Bloomfantasy for viols
Category
Chamber group (3 or more)
Opus
146a
Catalogue no
GS 
072
Instrumentation
viol consort: 2 trebles, tenor, 2 bass
DATE
2016
Duration
4 
mins
Score preview
Publisher
GS

An instrumental reworking of Everybloom  Op. 146 which was commissioned in 2015 by the New Cambridge Singers, with support from Arts Council England and The RVW Trust.  It was first performed by New Cambridge Singers and  viol consort Newe Vialles, conducted by Graham Walker on 1st April 2017 in Trinity College Chapel, Cambridge and on 22nd April at St James, Sussex Gardens, London.

programme note

I have always been fascinated by Ulysses, but  its density of language defeated me when I tried to read in its entirety; so I would dip into it, concentrating on one section of the book at a time.  The novel records the events of a day in 1904 in the life of Leopold Bloom – a Dubliner and second-generation Jewish immigrant, and therefore both insider and outsider. Set into the narrative of a Dublin Ulysses’ return to his somewhat unchaste Penelope (Molly) are several virtuoso set-pieces. One of these presents mundane narrative details in the form of a mad questionnaire; another travels through English literature from Middle English to the twentieth century, parodying its stylistic patterns. In this section, at the point which represents early Tudor English, I found the following:

“Therefore, Everyman, look to that end which is thy death and the dust that gripeth on every man that is born of woman for as he came naked forth from his mother’s womb so naked shall he wend him at the last.”

This parody of the King James Bible (Book of Job, ch. 1 v. xxi) seemed fittingly earthy for voices and viols; and Bloom’s calm, non-religious meditation on death after he attends a friend’s funeral counterbalances the dazzling life-force projected by the novel as a whole, which culminates in Molly Bloom’s naughty and beautiful soliloquy at its close.
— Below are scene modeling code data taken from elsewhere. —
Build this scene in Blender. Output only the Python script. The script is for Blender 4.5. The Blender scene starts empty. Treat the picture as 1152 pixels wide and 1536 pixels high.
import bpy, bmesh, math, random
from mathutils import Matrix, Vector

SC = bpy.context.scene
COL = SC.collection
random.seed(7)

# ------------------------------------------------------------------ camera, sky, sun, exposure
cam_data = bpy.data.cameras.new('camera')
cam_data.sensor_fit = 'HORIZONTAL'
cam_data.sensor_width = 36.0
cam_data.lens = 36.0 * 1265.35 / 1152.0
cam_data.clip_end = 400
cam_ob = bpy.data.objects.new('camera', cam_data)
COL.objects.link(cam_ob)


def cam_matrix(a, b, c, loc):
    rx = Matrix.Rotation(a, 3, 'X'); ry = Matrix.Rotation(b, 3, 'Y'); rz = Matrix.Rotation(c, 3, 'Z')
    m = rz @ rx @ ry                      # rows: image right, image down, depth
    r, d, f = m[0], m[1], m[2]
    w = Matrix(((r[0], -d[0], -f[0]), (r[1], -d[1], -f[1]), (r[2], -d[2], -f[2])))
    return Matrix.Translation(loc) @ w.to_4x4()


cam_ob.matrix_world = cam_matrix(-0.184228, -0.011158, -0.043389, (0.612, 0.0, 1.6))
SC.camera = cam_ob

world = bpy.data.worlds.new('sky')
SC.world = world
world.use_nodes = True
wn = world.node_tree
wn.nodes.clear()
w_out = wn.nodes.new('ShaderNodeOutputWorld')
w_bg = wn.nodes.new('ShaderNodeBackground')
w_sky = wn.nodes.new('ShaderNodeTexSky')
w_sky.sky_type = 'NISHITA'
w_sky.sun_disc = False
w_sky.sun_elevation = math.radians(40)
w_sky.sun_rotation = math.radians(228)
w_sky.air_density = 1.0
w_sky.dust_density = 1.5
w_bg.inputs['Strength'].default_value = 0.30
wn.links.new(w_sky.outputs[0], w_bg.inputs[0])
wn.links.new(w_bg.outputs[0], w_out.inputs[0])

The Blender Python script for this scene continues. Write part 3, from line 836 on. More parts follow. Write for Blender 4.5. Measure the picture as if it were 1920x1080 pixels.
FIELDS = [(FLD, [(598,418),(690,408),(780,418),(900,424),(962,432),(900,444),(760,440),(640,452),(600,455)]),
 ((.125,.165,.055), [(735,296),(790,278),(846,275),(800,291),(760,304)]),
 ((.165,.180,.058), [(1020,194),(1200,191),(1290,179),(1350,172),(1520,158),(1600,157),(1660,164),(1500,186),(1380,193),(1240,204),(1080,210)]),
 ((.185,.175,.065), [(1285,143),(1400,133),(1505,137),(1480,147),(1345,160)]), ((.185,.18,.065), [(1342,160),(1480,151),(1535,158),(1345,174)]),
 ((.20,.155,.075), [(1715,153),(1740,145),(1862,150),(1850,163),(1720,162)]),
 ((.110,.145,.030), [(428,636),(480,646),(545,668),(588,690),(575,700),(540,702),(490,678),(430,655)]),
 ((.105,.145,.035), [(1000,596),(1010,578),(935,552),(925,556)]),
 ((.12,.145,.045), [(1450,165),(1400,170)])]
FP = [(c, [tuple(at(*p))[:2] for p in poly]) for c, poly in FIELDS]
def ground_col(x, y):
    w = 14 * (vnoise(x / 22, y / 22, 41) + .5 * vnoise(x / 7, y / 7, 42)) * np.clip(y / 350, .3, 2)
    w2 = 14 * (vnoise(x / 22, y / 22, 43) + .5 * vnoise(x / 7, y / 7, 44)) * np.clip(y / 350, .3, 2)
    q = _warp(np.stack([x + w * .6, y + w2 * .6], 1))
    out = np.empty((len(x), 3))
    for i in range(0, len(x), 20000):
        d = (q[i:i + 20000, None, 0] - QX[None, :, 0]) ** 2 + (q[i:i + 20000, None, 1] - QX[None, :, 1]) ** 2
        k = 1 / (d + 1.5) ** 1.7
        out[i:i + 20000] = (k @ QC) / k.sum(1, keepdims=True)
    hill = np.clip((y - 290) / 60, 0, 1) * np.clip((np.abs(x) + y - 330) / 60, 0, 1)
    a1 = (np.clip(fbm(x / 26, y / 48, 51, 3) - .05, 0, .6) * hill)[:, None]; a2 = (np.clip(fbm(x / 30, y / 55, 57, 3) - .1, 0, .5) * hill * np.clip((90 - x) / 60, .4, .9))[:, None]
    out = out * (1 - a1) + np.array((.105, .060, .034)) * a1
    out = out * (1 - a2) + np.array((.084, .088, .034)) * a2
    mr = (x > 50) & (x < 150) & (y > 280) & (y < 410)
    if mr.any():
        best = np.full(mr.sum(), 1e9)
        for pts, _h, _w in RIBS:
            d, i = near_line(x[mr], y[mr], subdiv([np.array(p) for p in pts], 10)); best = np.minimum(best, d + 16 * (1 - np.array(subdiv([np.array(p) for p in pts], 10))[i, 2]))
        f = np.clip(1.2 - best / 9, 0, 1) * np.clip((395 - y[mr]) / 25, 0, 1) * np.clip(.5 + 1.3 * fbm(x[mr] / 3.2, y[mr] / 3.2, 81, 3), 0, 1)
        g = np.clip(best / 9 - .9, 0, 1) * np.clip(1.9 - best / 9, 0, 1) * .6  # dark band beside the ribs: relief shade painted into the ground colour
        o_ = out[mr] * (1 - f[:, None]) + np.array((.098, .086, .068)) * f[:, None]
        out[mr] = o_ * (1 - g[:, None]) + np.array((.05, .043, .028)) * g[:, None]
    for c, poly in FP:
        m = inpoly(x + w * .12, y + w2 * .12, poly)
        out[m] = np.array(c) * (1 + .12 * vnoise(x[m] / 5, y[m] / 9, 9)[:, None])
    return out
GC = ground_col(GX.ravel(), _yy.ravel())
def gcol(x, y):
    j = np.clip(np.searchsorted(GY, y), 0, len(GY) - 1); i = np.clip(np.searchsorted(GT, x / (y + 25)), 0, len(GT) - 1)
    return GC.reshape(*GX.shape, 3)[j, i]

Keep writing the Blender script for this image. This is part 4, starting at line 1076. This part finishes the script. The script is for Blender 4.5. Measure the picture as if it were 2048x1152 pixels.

Around and between these I have set a variety of related fragments – including lines from Night town (a surreal dramatic sketch set in Dublin’s red light district), and a mad litany which vividly recalls the insane Catholic indoctrination of my early childhood. The overall message, as I see it, is that life is brief, messy and wonderful – and far grander and more important than the sum of our human endeavours:

“Once you are dead you are dead.

No one is anything.”

Some may find this scary; to me it has the calm ring of truth, and offers perspective, acceptance and consolation.